International Association for Cryptologic Research

International Association
for Cryptologic Research

IACR News item: 19 September 2025

Rishabh Bhadauria, Alexander R. Block, Prantar Ghosh, Justin Thaler
ePrint Report ePrint Report
We initiate the study of lower bounding the verification time of Succinct Non-interactive ARguments of Knowledge (SNARKs) built in the Polynomial Interactive Oracle Proof + Polynomial Commitment Scheme paradigm. The verification time of these SNARKs is generally dominated by the polynomial commitment scheme, and so we want to understand if polynomial commitment schemes admit lower bounds on the verification time. By recognizing that polynomial commitment schemes are also often built by applying cryptography to some information-theoretic core protocol, we seek to separate this core from the cryptography in a way that meaningfully captures the verification time required by the polynomial commitment scheme verifier.

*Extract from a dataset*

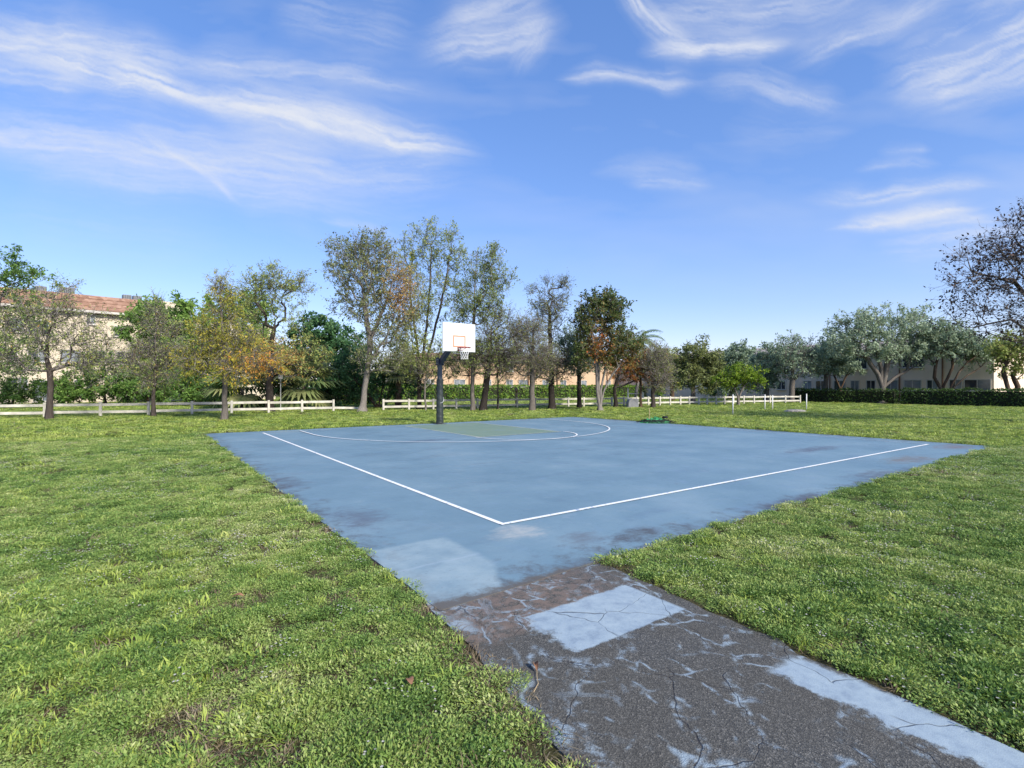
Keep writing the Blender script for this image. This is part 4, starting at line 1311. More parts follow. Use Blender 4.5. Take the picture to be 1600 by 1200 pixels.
tree('broadleaf_tree', 'dense oval olive-green tree at the right end of the middle row', 1083, 631,
     [(1090, 562, 30, 34), (1080, 590, 26, 26), (1108, 580, 18, 34), (1068, 570, 14, 24)], [(1083, 608), (1087, 580)], 0.20, 'L_olive', 'bark_grey', na=240, nl=12500, lsize=0.21, lw=0.5, tone=(0.36, 0.22), clump=0.4)
tree('broadleaf_tree', 'round-topped dark tree behind the lime green one', 1142, 625,
     [(1153, 562, 30, 26), (1135, 595, 26, 22), (1170, 585, 20, 22)], [(1145, 600), (1150, 575)], 0.3, 'L_oak', 'bark_dark', na=220, nl=10500, lsize=0.28, tone=(0.18, 0.22), clump=0.4)
tree('umbrella_tree', 'lime green umbrella-shaped little tree standing on the open lawn', 1154, 633.8,
     [(1160, 586, 32, 12), (1140, 596, 25, 10), (1175, 596, 16, 12)], None, 0.10, 'L_lime', 'bark_grey', na=130, nl=5200, lsize=0.18, lw=0.5, bf=0.5, twigs=2, tl=0.35, tone=(0.5, 0.28),
     stems=[[(1153, 620), (1147, 605), (1140, 596)], [(1155, 620), (1162, 604), (1172, 594)]])
tree('broadleaf_tree', 'grey-green tree right of the lime green one', 1197, 628,
     [(1203, 568, 24, 30), (1195, 595, 20, 18), (1215, 560, 16, 22)], [(1198, 605), (1201, 580)], 0.22, 'L_oak', 'bark_grey', na=190, nl=8500, lsize=0.24, tone=(0.35, 0.25), clump=0.5)
tree('broadleaf_tree', 'open-branched tree at the right end of the fence', 1237, 629.5,
     [(1240, 565, 36, 28), (1245, 542, 26, 18, 0.8), (1270, 570, 16, 20)], [(1237, 605), (1239, 585)], 0.24, 'L_oak', 'bark_grey', na=220, nl=6500, lsize=0.19, tone=(0.25, 0.28), twigs=3, tl=0.7, bf=0.45, rt=0.014)
tree('broadleaf_tree', 'grey-green tree behind the dark hedge between the fence end and the oak', 1288, 626,
     [(1282, 558, 20, 22), (1308, 552, 24, 22), (1295, 572, 26, 12)], [(1290, 600), (1292, 575)], 0.22, 'L_oak', 'bark_grey', na=160, nl=6500, lsize=0.26, tone=(0.25, 0.28), tone_blob=[(1274, 580, 8, 8, 1.0, 0.6)], Yd=53.0)
tree('broadleaf_tree', 'small forked tree before the right building, left of the big oak', 1313, 627,
     [(1300, 578, 20, 8), (1325, 575, 20, 9)], None, 0.15, 'L_oak', 'bark_brown', na=70, nl=2400, lsize=0.24, tone=(0.3, 0.25), stems=[[(1312, 606), (1304, 588)], [(1314, 606), (1323, 587)]])
tree('oak_tree', 'big spreading grey-green oak with a thick forked trunk before the hedge', 1378, 630.8,
     [(1335, 520, 42, 34), (1380, 508, 46, 30), (1420, 530, 40, 38), (1355, 550, 46, 18), (1435, 552, 26, 16), (1312, 540, 22, 20), (1400, 552, 36, 16), (1440, 500, 16, 18)], None, 0.46, 'L_oak', 'bark_grey',
     na=460, nl=19000, lsize=0.20, lw=0.5, bf=0.5, twigs=2, tl=0.6, tone=(0.5, 0.28), clump=0.8, rt=0.014,
     stems=[[(1379, 606), (1372, 585), (1355, 560)], [(1379, 606), (1384, 580), (1390, 550)], [(1380, 606), (1398, 590), (1425, 575)], [(1378, 606), (1377, 575), (1365, 530)]])
tree('many_stemmed_tree', 'grey-green tree with slanting bare stems behind the right hedge', 1480, 626,
     [(1470, 525, 36, 24), (1500, 540, 42, 20), (1530, 552, 26, 16), (1460, 548, 22, 14)], None, 0.20, 'L_oak', 'bark_brown', na=300, nl=12000, lsize=0.22, tone=(0.38, 0.28), bf=0.5, rt=0.014, clump=0.7,
     stems=[[(1470, 608), (1460, 590), (1462, 570)], [(1474, 604), (1488, 575)], [(1484, 608), (1498, 582), (1512, 566)], [(1490, 606), (1512, 586), (1532, 574)]], Yd=46.3)
tree('broadleaf_tree', 'yellowish tree before the lit end wall at the right edge', 1585, 626,
     [(1570, 545, 28, 18), (1600, 540, 36, 26), (1590, 575, 30, 14, 0.7)], None, 0.26, 'L_yolive', 'bark_brown', na=180, nl=5200, lsize=0.22, tone=(0.55, 0.25), bf=0.5, rt=0.014,
     stems=[[(1575, 608), (1568, 580), (1575, 556)], [(1590, 604), (1582, 586), (1600, 560)]], Yd=42.0)
tree('purple_leaved_tree', 'large near tree with dark purple-brown leaves reaching in from the right edge', 1790, 664,
     [(1560, 470, 75, 60), (1545, 420, 55, 50), (1600, 380, 60, 60), (1650, 420, 90, 110), (1590, 510, 70, 30), (1740, 380, 110, 120), (1500, 455, 30, 22, 0.6)], [(1788, 600), (1770, 540), (1745, 480)], 0.34, 'L_purple', 'bark_dark',
     na=560, nl=9500, lsize=0.12, lw=0.5, bf=0.45, twigs=3, tl=0.6, tone=(0.4, 0.3), clump=0.5, rt=0.010, Yd=21.0)
tree('round_shrub', 'small round bright green shrub behind the middle fence', 1031, 621.5, [(1031, 612, 6, 8)], [(1031, 616)], 0.05, 'L_hedge', 'bark_brown', na=40, nl=1500, lsize=0.24, tone=(0.6, 0.25), cat='shrub', group='shrubs behind the fence')
tree('round_shrub', 'dark low shrub under the lime green tree', 1125, 622, [(1120, 608, 20, 10), (1140, 610, 14, 9)], [(1122, 614)], 0.06, 'L_deep', 'bark_brown', na=50, nl=2400, lsize=0.3, tone=(0.3, 0.25), cat='shrub', group='shrubs behind the fence')

# ------------------------------------------------------------------ hedges
h0, h1 = at(545, 44), at(735, 61)
hedge('hedge', 'bright green clipped hedge behind the middle fence, left of the backboard pole', (h0.x, h0.y), (h1.x, h1.y), 1.4, 1.62, 'L_hedge', 70, 0.19, 0.45)
h2 = at(1005, 80)
h1b = at(736.5, 61.3)
hedge('hedge', 'long bright green clipped hedge before the peach building', (h1b.x, h1b.y), (h2.x, h2.y), 1.4, 1.62, 'L_hedge', 60, 0.21, 0.5)
a_, b_ = at(1242, 52.5), at(1402, 46.6)
hedge('hedge', 'dark clipped hedge behind the big oak, left of the gap', (a_.x, a_.y), (b_.x, b_.y), 1.3, 1.25, 'L_rhedge', 90, 0.16, 0.4)
a_, b_ = at(1411, 44.8), at(1680, 37.0)
hedge('hedge', 'dark clipped hedge right of the gap, running to the right edge', (a_.x, a_.y), (b_.x, b_.y), 1.3, 1.30, 'L_rhedge', 100, 0.15, 0.4)

# ------------------------------------------------------------------ fence
def ray_on(px, A, B):
    """where the sight line of column px crosses the line A-B on the ground"""
    k = (px - 800.0) / FPX
    dx, dy = B[0] - A[0], B[1] - A[1]
    t_ = (k * A[1] - A[0]) / (dx - k * dy)
    return Vector((A[0] + dx * t_, A[1] + dy * t_, GZ))


FH = 0.76


def fence_run(label, posts, skip_top=(), skip_all=(), tail=None):
    root = thing('rail_fence', posts[0], label, 'fence', 'white two-rail fence')
    o0 = posts[0]
    for i, p in enumerate(posts):
        q = posts[min(i + 1, len(posts) - 1)] if i < len(posts) - 1 else posts[i - 1]
        an = math.atan2(q.y - p.y, q.x - p.x)
        lean = Matrix.Rotation(an, 3, 'Z') @ Matrix.Rotation(rng.normal() * 0.012, 3, 'X')
        b_ = MB().box((0, 0, 0), (0.125, 0.125, FH + 0.12), lean)
        b_.v = [tuple(Vector(v_) + (p - o0) + Vector((0, 0, FH / 2 - 0.04))) for v_ in b_.v]
        b_.build('post', 'fence', root, bevel=0.012)
    for i in range(len(posts) - 1):
        if i in skip_all:
            continue
        p, q = posts[i] - o0, posts[i + 1] - o0
        d = (q - p).normalized() * 0.02
        for k, z in enumerate((0.27, 0.645)):
            if k == 1 and i in skip_top:
                continue
            w1, w2 = rng.normal(size=2) * 0.008
            MB().beam(p + d * 3.2 + Vector((0, 0, z + w1)), q - d * 3.2 + Vector((0, 0, z + w2)), 0.04, 0.135).build('rail', 'fence', root, bevel=0.006)
    if tail is not None:
        MB().beam(posts[-1] - o0 + Vector((0.07, 0, 0.27)), tail - o0 + Vector((0, 0, 0.22)), 0.04, 0.135).build('rail', 'fence', root, bevel=0.006)
    return root


FA, FB = (-26.6, 24.55), (-11.09, 32.23)
fence_run('white two-rail fence left of the gap, in front of the left building', [ray_on(x_, FA, FB) for x_ in (-110, -20, 70, 157, 232, 300, 362, 420, 472, 521)], tail=ray_on(560, FA, FB))
GA, GB = (-8.3, 33.5), (12.2, 42.6)
p2 = [ray_on(x_, GA, GB) for x_ in (599, 639, 677, 713, 746, 778, 808, 836, 863, 888, 912, 934, 956, 975, 995, 1013, 1031, 1047, 1063, 1077, 1092, 1105)]
GC, GD = (p2[-1].x, p2[-1].y), (27.1, 48.6)
p3 = [ray_on(x_, GC, GD) for x_ in (1119, 1132, 1146, 1162, 1178, 1203, 1227, 1250)]
fence_run('white two-rail fence along the tree row, right of the gap', p2 + p3)

# ------------------------------------------------------------------ buildings
def window(root, pos, xdir, w, h, pane='glass', sashes=2, proud=0.0):
    """window set in a wall: frame, panes and sill; pos = centre, relative to the building's base"""
    nrm = Vector((xdir.y, -xdir.x, 0))
    c = pos + nrm * 0.03
    fr = MB()
    up = Vector((0, 0, 1))
    t_ = 0.07
    for s in (-1, 1):
        fr.beam(c + xdir * s * (w / 2) - up * h / 2, c + xdir * s * (w / 2) + up * h / 2, t_, 0.09, nrm)
        fr.beam(c - xdir * (w / 2 + t_ / 2) + up * s * h / 2, c + xdir * (w / 2 + t_ / 2) + up * s * h / 2, 0.094, t_)
    wn_ = fr.build('window', 'trim', root)
    for k in range(sashes):
        x0 = -w / 2 + w * k / sashes + 0.02
        x1 = -w / 2 + w * (k + 1) / sashes - 0.02
        off = nrm * (-0.004 - 0.012 * (k % 2))
        pa = MB()
        pa.quad(c + off + xdir * x0 - up * (h / 2 - 0.03), c + off + xdir * x1 - up * (h / 2 - 0.03), c + off + xdir * x1 + up * (h / 2 - 0.03), c + off + xdir * x0 + up * (h / 2 - 0.03))
        pa.build('pane', pane if (k == 0 or pane == 'pale_glass') else ('glass' if rng.random() < 0.5 else 'pale_glass'), wn_)
        if k:
            MB().beam(c + nrm * 0.012 + xdir * (x0 - 0.02) - up * h / 2, c + nrm * 0.012 + xdir * (x0 - 0.02) + up * h / 2, 0.05, 0.04, nrm).build('mullion', 'trim', wn_)
    MB().beam(c - xdir * (w / 2 + 0.1) - up * (h / 2 + 0.07) + nrm * 0.04, c + xdir * (w / 2 + 0.1) - up * (h / 2 + 0.07) + nrm * 0.04, 0.16, 0.07).build('sill', 'trim', wn_)
    return wn_


def wall_block(root, name, A, xdir, L_, D, z0, z1, m):
    """block with its front face from A along xdir, reaching back by D"""
    back = Vector((-xdir.y, xdir.x, 0))
    c = A + xdir * L_ / 2 + back * D / 2
    return MB().beam(Vector((c.x, c.y, (z0 + z1) / 2)) - xdir * L_ / 2, Vector((c.x, c.y, (z0 + z1) / 2)) + xdir * L_ / 2, D, z1 - z0).build(name, m, root)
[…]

We provide strong evidence that several polynomial commitment schemes have (nearly) optimal verifier times. Our evidence comes from connecting polynomial commitment schemes to certain information-theoretic protocols known as communication protocols from the field of communication complexity, a link which we believe to be of independent interest. Through this lens, we model the verifier work in the cryptographic protocols as information (i.e., number of bits) exchanged between parties in the communication protocols, allowing us to leverage lower bounds from communication complexity. These lower bounds give strong evidence that the verifier time in these polynomial commitment schemes must be at least the number of bits exchanged in the communication protocol.

We extract the communication protocol cores of three polynomial commitment schemes and lower bound the bits exchanged in these cores. The lower bounds we obtain match (up to poly-logarithmic factors) the best-known (asymptotic) verification times of the polynomial commitment schemes we examine in this work. Specifically, we show that for univariate/multilinear polynomials of size $N=2^n$: - the communication core of Hyrax PCS (Wahby et al., S&P 2016) requires $\Omega(\sqrt{N})$ bits to be exchanged; - the communication core of Bulletproofs PCS (Bootle et al., EUROCRYPT 2016; Bünz et al., S&P 2018) requires $\Omega(N)$ bits to be exchanged; and - the communication core of Dory PCS (Lee, TCC 2021) requires $\Omega(\log(N))$ bits to be exchanged. Our results strongly suggest a negative answer to a longstanding open question on whether the Bulletproofs verifier can be made sublinear time.